Courtesy of my iPhone :)
I look kind of serious in that photo. Haha. Have a good day everybody!
PS: If you know Derek and want to send him a letter, his address is:
SR White, James
Ship 04, USS Arleigh Burke, Division 008
3600 Ohio St
Great Lakes, IL 60088-7103
Alabama Snow & Tropical Storms
Nov/091
Hurricane Ida was heading this way, but has now downgraded itself to a Tropical Storm. What does this mean? I have no idea. Give me a tornado, snow, and ice storm or even an earth quake - but a Hurricane or Tropical Storm? I have no clue what to do with that.

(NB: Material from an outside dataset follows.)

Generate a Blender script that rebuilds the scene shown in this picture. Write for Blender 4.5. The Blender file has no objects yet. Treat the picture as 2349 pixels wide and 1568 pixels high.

They have been canceling schools and events right and left. Unfortunately, my work is still open, and it is quiet as can be. Its kind of depressing actually (although you’d think I’d be excited about a quiet day at work for once). I have lots of work to do, but am finding myself extremely unmotivated. I thought I’d blog and edit a few pics instead, hoping that my creative juices would start flowing and I could get my big work project finished. So far, nada. My project might just have to be a little less than creative than usual.
I thought I’d share a few images of Alabama Snow, aka, COTTON. Its pretty cool to drive pass these beautiful white fields of cotton. There are quite a few in my area. I have been meaning to take pictures for the last month; a lot of the fields have already been harvested and I started to panic that I might miss my chance. I did a photo session out in this field yesterday, and, no lie, its being harvested today. I got the pictures just in time.